Saturday, January 30, 2010

End of Cheap Money Policy

It was an expected move. Well before the Reserve Bank of India reviewed its quarterly monetary policy, many analysts and reports had predicted that the central bank would start tightening money supply. Changing the course of the RBI’s one-year old money policy without affecting the growth sentiments and disrupting the equity markets was an uphill task. But the RBI seemed to have done that, perfectly.

Though a hike in the CRR, or the portion of deposits banks are required to park with the RBI, was expected, the actual rise is higher than what many market analysts and industrialists forecast. D Subbarao, the RBI Governor who believes the central bank has an active role to play in reining in prices, hiked the CRR by 75 basis points to 5.75 percent, higher than the expected 50 basis points or 0.5 percentage points.

"As a result of this increase in the CRR, about Rs 36,000 crore of excess liquidity will be absorbed from the system," Subbarao told the chief executives of commercial banks in New Delhi on Friday.

The initial reaction to the CRR-hike was slightly overheated. The Sensex, the benchmark index of the Bombay Stock Exchange, which was trading in the red since Friday morning on fears of interest rate hike, crashed over 250 points soon after the RBI Governor announced the latest review of its monetary policy. Market analysts and economists called it an “aggressive” move of the central bank.

“The market was expecting a 0.50 percent hike in CRR -- I feel the 0.75 percent is slightly aggressive. It is more a pre-emptive move to control inflationary expectations," Bank of Baroda's chief economist Rupa Rege-Nitsure said.
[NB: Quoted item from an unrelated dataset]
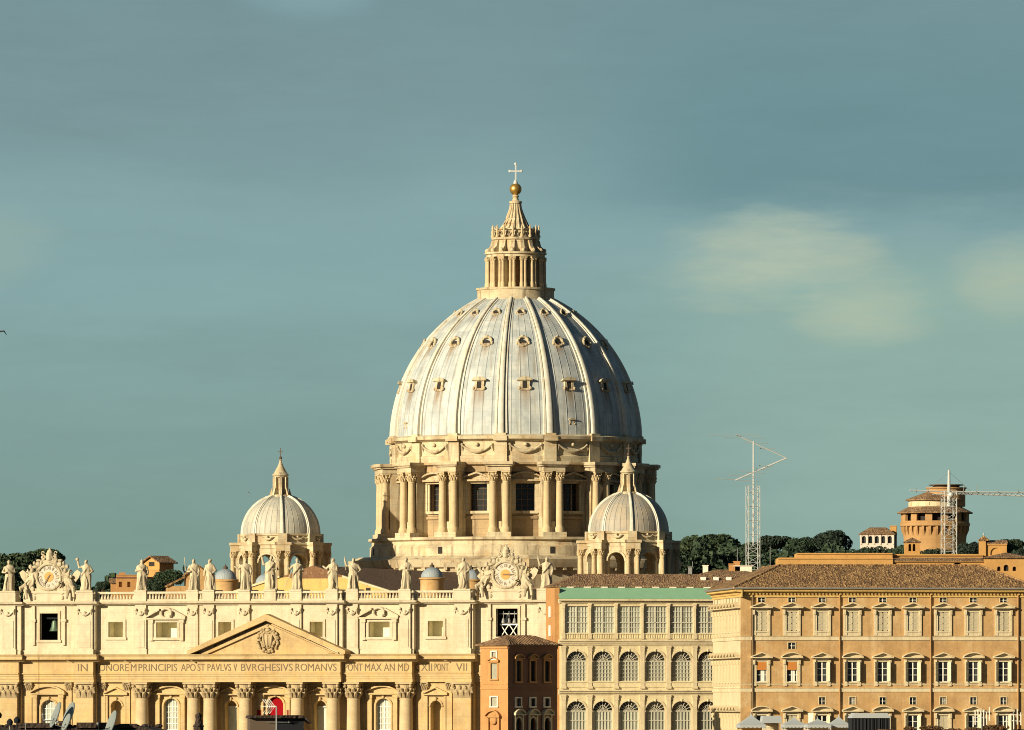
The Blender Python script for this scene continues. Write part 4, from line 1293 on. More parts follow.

But for Subbarao, the priorities were different. When there’s a credit crisis and bear run, cheap money policy is the best instrument to stimulate demand and cushion growth. But when the speculators are making handsome gains and inflation was pushing the lives of millions into perils, it’s a capital error not to give up that policy.

RBI did just that in an aggressive move to tame inflation. The country’s headline inflation jumped to 7.31 percent in December 2009 from 4.78 percent in November, mainly driven by high food prices.

Food price inflation rose to 17.4 percent for the week ended January 16 from 16.81 percent the week before.

The RBI has revised the inflation forecast for fiscal-end to 8.5 percent from 6.5 percent earlier.

On the other side, the economy was slowly returning to higher growth trajectory, giving enough space for the central bank to act. India’s GDP had expanded a surprising 7.9 percent in the second quarter this fiscal and is expected to grow as much in the third quarter as well.

The RBI has also revised the growth outlook to 7.5 percent for the current fiscal from 6 percent earlier, thanks to the fast-recovering industrial and services sector. The rebound of the equity markets in Friday afternoon shows that Subbarao’s move was in the right direction. If he had bowed down to the initial market pressure, that would have left the government in a sticky wicket to fight prices.

Cheap money will always lead to building bubbles, be it on commodities or stocks. But on the other side, costly cash will squeeze credit flow, putting the industrial expansion under risk. Subbarao chose the mid way. He raised the CRR by an unexpected 75 basis points to absorb the excess liquidity, but left the key rates – repo and reverse repo -- unchanged to help the macro economy. If the economic output continues to grow in the third and fourth quarters this fiscal, the central bank will most likely raise key rates in the next policy review.